If you are like most people you probably have seen that 802.11g standard routers advertise bandwidths of 54Mbps, and of course that's in bits per second. So ho many MiB (1 Mega Bytes = 1024x1024 bits) per second is that?
1 Byte = 8 Bits
54 Mbps = 54/8 = 6.75 MiByes (Mega bytes per second)
So really, you are expected to transfer a maximum of 6 MB per second over a wireless link. That's quite not true either.
The bandwidth to one node 1/3 of that if you consider noise from other neighbors or maybe bad implementation of your drivers.

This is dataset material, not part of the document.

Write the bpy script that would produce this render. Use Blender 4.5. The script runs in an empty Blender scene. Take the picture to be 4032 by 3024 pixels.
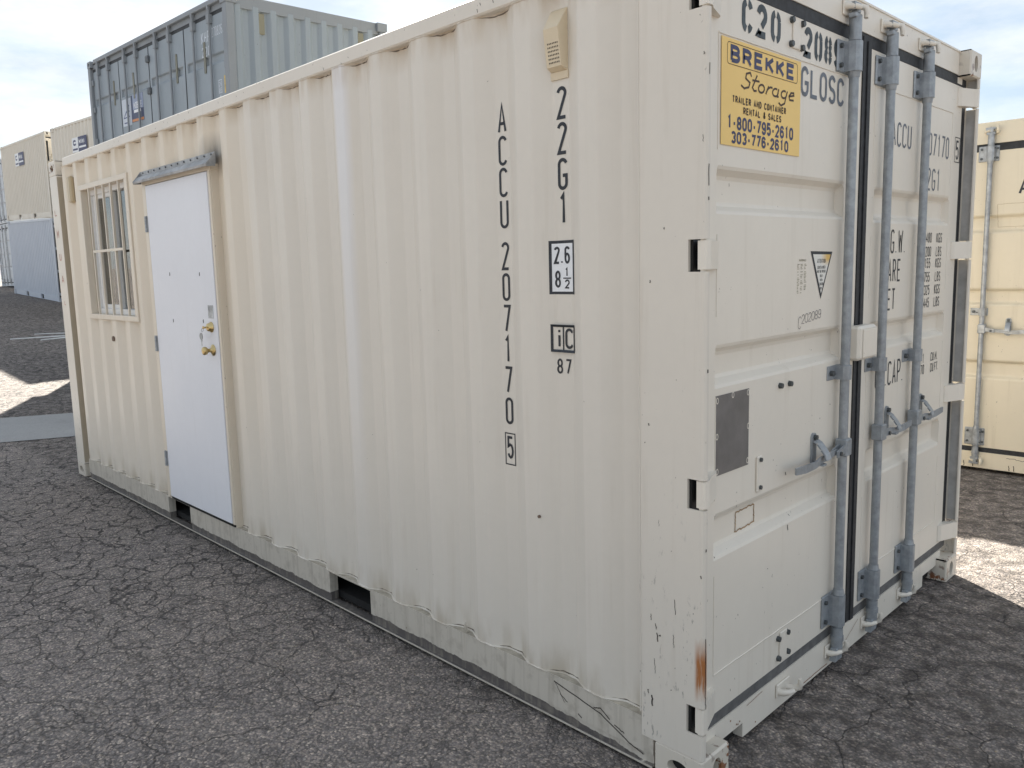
import bpy, math, random
from mathutils import Vector, Matrix
from math import sin, cos, pi, radians
random.seed(7)
SC = bpy.context.scene

# ------------------------------------------------------------------ camera
cam_d = bpy.data.cameras.new('camera'); cam = bpy.data.objects.new('camera', cam_d)
SC.collection.objects.link(cam); SC.camera = cam
_y, _p, _r = 0.8074, -0.1335, -0.0285
_f = Vector((-sin(_y)*cos(_p), cos(_y)*cos(_p), sin(_p)))
_ri = Vector((cos(_y), sin(_y), 0)); _up = _ri.cross(_f)
_r2 = _ri*cos(_r)+_up*sin(_r); _u2 = -_ri*sin(_r)+_up*cos(_r)
M = Matrix((( _r2.x, _u2.x, -_f.x, 1.2191), (_r2.y, _u2.y, -_f.y, -2.0014), (_r2.z, _u2.z, -_f.z, 1.6507), (0, 0, 0, 1)))
cam.matrix_world = M
cam_d.sensor_fit = 'HORIZONTAL'; cam_d.sensor_width = 36
cam_d.lens = 36*3130.7/4032
cam_d.shift_x = 65.57/4032; cam_d.shift_y = -39.83/4032
cam_d.clip_start = .02; cam_d.clip_end = 900

# ------------------------------------------------------------------ sky, sun, exposure
SUN_EL, SUN_AZ = radians(34.0), radians(32.0)      # sun stands towards -x, +y
sun_vec = Vector((-cos(SUN_AZ)*cos(SUN_EL), sin(SUN_AZ)*cos(SUN_EL), sin(SUN_EL)))
W = bpy.data.worlds.new('World'); SC.world = W; W.use_nodes = True
nt = W.node_tree; nt.nodes.clear()
def N(nt, t, **k):
    n = nt.nodes.new(t)
    for a, b in k.items():
        setattr(n, a, b)
    return n
def L(nt, a, b): nt.links.new(a, b)
wo = N(nt, 'ShaderNodeOutputWorld'); bg = N(nt, 'ShaderNodeBackground'); bg.inputs['Strength'].default_value = 0.1
sky = N(nt, 'ShaderNodeTexSky', sky_type='NISHITA', sun_disc=False)
sky.sun_elevation = SUN_EL; sky.sun_rotation = math.atan2(sun_vec.x, sun_vec.y); sky.air_density = 1.0; sky.dust_density = .5
tc = N(nt, 'ShaderNodeTexCoord'); mp = N(nt, 'ShaderNodeMapping'); mp.inputs['Scale'].default_value = (1.1, 1.1, 3.6)
L(nt, tc.outputs['Generated'], mp.inputs['Vector'])
n1 = N(nt, 'ShaderNodeTexNoise'); n1.inputs['Scale'].default_value = 2.3; n1.inputs['Detail'].default_value = 6; n1.inputs['Roughness'].default_value = .55; n1.inputs['Distortion'].default_value = .25
L(nt, mp.outputs[0], n1.inputs['Vector'])
cr = N(nt, 'ShaderNodeValToRGB'); cr.color_ramp.elements[0].position = .36; cr.color_ramp.elements[0].color = (.62, .62, .62, 1)
cr.color_ramp.elements[1].position = .66; cr.color_ramp.elements[1].color = (.93, .93, .93, 1)
L(nt, n1.outputs['Fac'], cr.inputs[0])
mx = N(nt, 'ShaderNodeMixRGB'); mx.inputs['Color2'].default_value = (2.62, 2.66, 2.74, 1)
dim = N(nt, 'ShaderNodeMixRGB', blend_type='MULTIPLY'); dim.inputs['Fac'].default_value = 1; dim.inputs['Color2'].default_value = (.45, .44, .42, 1)
L(nt, sky.outputs[0], dim.inputs['Color1'])
n2 = N(nt, 'ShaderNodeTexNoise'); n2.inputs['Scale'].default_value = 4.1; n2.inputs['Detail'].default_value = 7; n2.inputs['Roughness'].default_value = .6; L(nt, mp.outputs[0], n2.inputs['Vector'])
cc = N(nt, 'ShaderNodeValToRGB'); cc.color_ramp.elements[0].position = .38; cc.color_ramp.elements[0].color = (.150, .178, .210, 1); cc.color_ramp.elements[1].position = .62; cc.color_ramp.elements[1].color = (.246, .248, .252, 1)
L(nt, n2.outputs['Fac'], cc.inputs[0])
c10 = N(nt, 'ShaderNodeMixRGB', blend_type='MULTIPLY'); c10.inputs['Fac'].default_value = 1; c10.inputs['Color2'].default_value = (10, 10, 10, 1); L(nt, cc.outputs[0], c10.inputs['Color1']); L(nt, c10.outputs[0], mx.inputs['Color2'])
L(nt, cr.outputs[0], mx.inputs['Fac']); L(nt, dim.outputs[0], mx.inputs['Color1'])
L(nt, mx.outputs[0], bg.inputs['Color']); L(nt, bg.outputs[0], wo.inputs['Surface'])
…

Who knows?
So, really when you a 54 Mbps router will help you transfer about 2 MB per second to your router.
This is very frustrating especially if you are transferring a large amount of such as streaming recorded DVRMS files to your laptop, which are multiples of gigabytes in size.
On the other hand, this sort of overestimation has been around since the days of dial up. A 92kbps dialup line could at most deliver about 8KB/s download, which meant you couldn't do anything else but load one webpage at a time.
Also, your laptop hard drive can barely process more than 4 MB/s (depending on DMA this can be as high as 6MB/s) so you really can't transfer more than your drive can read or write either. So, what's the point of having a 50Mbps bandwidth DSL/Cable connection when the bottleneck is in your link? Well, the only reasonable answer I can think of, you can have more 3 people using the link to saturate that bandwidth. That's still very restrictive.
What's interesting is that media file size has increased over time and capacity to transfer those files have increased, however the speed of transferring the data in comparison has progressed much slower. So a large file in the past (which as a few MB) takes just as long of transferring a large file today (several MB or GB).